(WRITTEN EXERCISE) Identify and reproduce every line holding the string "Treat".

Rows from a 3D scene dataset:
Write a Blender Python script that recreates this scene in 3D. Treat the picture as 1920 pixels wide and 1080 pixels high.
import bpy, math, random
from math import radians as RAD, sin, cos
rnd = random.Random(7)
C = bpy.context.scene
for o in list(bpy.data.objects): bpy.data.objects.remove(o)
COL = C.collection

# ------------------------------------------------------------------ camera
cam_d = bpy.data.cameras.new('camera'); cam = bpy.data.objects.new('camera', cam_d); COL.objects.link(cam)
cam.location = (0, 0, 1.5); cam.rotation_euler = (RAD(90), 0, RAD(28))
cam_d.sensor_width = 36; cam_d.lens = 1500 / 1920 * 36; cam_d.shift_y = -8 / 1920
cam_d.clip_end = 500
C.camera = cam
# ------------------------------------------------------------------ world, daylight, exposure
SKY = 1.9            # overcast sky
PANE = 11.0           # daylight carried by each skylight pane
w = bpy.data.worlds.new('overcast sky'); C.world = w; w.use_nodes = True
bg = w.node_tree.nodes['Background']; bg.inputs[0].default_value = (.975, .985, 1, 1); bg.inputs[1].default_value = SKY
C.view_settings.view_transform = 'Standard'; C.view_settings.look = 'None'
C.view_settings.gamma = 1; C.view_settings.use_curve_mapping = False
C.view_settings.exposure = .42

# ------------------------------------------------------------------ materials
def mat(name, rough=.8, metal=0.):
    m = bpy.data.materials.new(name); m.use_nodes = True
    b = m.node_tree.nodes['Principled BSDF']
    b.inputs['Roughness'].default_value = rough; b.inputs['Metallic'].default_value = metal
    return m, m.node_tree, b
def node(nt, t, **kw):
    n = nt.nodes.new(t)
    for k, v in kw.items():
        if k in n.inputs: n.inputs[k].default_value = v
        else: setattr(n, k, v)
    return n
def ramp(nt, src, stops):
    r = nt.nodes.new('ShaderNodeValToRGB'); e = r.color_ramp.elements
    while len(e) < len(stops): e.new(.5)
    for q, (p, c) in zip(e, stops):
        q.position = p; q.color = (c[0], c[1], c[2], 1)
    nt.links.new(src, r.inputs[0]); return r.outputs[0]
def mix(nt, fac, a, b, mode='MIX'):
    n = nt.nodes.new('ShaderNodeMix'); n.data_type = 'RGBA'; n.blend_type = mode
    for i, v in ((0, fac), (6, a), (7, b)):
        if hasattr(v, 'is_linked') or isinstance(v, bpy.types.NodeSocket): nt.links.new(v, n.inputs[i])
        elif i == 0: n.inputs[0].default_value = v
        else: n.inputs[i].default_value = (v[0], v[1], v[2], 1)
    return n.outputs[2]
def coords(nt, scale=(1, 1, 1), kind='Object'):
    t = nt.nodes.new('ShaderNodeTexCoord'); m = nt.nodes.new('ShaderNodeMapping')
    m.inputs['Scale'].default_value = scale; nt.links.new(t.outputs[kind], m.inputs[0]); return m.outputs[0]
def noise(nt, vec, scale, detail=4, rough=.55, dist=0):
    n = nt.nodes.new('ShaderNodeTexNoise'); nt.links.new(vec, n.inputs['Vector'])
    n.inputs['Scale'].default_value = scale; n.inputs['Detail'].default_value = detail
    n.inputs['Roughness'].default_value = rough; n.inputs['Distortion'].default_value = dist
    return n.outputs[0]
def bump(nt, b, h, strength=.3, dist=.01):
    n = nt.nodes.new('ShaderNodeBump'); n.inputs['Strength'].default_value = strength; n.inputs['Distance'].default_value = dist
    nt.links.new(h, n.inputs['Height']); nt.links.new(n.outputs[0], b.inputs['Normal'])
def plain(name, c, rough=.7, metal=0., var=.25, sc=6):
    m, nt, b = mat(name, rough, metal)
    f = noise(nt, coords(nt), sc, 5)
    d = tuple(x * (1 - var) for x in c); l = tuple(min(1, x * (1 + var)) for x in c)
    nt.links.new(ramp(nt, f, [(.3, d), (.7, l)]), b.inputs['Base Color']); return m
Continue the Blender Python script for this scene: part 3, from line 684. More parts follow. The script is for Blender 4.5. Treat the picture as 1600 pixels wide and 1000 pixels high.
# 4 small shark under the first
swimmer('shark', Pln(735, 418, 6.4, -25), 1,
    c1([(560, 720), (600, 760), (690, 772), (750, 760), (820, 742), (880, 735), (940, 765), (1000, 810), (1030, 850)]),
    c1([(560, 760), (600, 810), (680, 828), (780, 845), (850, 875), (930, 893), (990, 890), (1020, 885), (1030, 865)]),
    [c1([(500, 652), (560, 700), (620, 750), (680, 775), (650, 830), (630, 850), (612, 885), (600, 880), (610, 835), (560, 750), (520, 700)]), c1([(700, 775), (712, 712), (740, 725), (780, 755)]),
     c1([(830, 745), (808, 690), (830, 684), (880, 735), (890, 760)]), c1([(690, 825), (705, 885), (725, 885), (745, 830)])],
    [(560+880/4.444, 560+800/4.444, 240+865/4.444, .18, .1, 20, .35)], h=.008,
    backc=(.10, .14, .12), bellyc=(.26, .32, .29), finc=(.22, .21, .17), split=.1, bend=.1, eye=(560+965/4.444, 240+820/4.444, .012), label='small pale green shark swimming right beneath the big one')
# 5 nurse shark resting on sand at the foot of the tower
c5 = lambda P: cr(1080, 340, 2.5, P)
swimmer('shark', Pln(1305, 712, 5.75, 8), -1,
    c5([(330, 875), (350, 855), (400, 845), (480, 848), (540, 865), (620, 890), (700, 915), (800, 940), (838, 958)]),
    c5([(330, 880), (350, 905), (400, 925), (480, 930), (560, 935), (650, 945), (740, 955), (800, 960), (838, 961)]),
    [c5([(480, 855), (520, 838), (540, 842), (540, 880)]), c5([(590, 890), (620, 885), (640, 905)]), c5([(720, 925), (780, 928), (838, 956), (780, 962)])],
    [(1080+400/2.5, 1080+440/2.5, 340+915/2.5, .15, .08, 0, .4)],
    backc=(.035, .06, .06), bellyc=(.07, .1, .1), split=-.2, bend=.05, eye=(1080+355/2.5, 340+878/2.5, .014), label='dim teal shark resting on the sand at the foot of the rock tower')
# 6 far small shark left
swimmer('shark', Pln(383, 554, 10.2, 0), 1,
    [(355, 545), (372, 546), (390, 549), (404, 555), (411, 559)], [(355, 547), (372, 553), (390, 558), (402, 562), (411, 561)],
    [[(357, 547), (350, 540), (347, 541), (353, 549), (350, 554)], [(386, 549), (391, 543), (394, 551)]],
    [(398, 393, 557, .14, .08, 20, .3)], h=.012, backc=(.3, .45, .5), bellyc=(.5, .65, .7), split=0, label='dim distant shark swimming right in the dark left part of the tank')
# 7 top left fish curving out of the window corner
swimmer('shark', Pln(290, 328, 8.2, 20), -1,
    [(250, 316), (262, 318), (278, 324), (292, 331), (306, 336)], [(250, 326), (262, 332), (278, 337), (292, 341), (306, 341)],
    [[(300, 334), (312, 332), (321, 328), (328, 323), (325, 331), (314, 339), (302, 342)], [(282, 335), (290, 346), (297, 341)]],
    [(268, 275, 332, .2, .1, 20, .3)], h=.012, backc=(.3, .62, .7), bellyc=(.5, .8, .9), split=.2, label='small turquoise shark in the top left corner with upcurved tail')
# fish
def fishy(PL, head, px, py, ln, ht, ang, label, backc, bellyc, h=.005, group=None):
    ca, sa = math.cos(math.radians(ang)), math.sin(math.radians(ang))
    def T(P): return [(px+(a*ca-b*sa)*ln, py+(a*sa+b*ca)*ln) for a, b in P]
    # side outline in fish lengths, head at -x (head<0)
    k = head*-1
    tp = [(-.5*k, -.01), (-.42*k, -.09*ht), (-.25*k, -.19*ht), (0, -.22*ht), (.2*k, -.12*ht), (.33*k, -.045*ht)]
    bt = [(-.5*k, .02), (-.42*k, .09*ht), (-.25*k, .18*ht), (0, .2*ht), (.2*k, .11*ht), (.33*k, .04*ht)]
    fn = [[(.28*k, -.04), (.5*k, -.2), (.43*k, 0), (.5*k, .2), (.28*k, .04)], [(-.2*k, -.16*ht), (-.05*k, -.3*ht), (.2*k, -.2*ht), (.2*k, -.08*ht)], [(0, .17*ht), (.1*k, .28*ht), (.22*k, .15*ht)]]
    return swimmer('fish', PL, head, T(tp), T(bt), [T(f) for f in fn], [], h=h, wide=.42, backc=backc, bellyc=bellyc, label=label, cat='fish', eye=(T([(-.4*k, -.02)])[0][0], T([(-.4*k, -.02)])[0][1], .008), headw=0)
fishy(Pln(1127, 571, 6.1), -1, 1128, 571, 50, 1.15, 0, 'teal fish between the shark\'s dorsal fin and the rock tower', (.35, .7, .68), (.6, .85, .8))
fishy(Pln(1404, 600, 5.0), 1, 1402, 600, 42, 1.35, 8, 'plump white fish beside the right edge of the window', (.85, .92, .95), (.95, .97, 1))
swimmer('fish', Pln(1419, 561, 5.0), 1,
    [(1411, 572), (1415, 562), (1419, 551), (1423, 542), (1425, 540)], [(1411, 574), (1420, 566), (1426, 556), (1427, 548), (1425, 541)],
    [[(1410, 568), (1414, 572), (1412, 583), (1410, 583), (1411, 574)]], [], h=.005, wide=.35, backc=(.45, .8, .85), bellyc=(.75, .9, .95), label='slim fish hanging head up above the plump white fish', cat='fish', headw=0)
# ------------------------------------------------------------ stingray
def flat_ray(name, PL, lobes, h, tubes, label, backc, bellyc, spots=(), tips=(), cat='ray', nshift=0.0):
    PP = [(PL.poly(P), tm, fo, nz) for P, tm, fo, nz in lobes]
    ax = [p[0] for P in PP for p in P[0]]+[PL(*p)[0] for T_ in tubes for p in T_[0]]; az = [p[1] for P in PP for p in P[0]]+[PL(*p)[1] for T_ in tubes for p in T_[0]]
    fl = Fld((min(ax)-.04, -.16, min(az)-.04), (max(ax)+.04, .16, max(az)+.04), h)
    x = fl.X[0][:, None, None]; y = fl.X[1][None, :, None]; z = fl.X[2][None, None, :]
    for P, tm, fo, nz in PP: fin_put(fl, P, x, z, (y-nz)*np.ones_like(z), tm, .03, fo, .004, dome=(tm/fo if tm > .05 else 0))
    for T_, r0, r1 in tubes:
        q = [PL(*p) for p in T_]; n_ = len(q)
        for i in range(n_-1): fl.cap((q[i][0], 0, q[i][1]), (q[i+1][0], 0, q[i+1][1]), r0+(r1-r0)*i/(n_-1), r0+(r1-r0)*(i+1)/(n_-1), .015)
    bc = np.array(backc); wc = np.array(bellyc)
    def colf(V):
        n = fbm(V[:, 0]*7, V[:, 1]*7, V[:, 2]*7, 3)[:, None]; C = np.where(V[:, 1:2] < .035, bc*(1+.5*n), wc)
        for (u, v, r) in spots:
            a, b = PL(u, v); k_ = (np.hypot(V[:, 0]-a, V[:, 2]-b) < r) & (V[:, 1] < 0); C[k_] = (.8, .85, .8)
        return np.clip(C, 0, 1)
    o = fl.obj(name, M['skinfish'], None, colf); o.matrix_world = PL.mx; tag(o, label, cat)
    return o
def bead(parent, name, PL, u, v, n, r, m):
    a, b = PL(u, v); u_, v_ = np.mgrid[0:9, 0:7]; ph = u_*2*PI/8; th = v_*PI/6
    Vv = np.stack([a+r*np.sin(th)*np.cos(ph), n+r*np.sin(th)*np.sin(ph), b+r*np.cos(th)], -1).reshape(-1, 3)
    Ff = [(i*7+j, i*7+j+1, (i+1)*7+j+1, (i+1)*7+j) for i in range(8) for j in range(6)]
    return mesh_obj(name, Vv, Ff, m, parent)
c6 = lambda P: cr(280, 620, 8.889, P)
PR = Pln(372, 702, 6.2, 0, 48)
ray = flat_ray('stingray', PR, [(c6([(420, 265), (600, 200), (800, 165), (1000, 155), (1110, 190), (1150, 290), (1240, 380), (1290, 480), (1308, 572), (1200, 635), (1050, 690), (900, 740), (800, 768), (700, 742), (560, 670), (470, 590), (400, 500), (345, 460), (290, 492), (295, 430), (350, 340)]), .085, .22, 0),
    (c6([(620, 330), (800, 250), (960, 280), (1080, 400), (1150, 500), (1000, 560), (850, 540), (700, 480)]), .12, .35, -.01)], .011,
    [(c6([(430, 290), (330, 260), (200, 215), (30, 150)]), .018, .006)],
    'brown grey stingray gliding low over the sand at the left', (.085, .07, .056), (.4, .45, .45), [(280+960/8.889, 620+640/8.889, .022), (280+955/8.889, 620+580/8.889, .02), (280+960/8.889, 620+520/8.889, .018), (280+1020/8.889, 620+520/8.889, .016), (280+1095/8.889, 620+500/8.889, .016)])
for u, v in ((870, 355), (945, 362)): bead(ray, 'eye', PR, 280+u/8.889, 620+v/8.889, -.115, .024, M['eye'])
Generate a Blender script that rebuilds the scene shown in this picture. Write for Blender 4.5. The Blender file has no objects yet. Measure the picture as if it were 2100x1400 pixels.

(IN RESPONSE)
Write a Blender Python script that recreates this scene in 3D. Treat the picture as 1920 pixels wide and 1080 pixels high.
Continue the Blender Python script for this scene: part 3, from line 684. More parts follow. The script is for Blender 4.5. Treat the picture as 1600 pixels wide and 1000 pixels high.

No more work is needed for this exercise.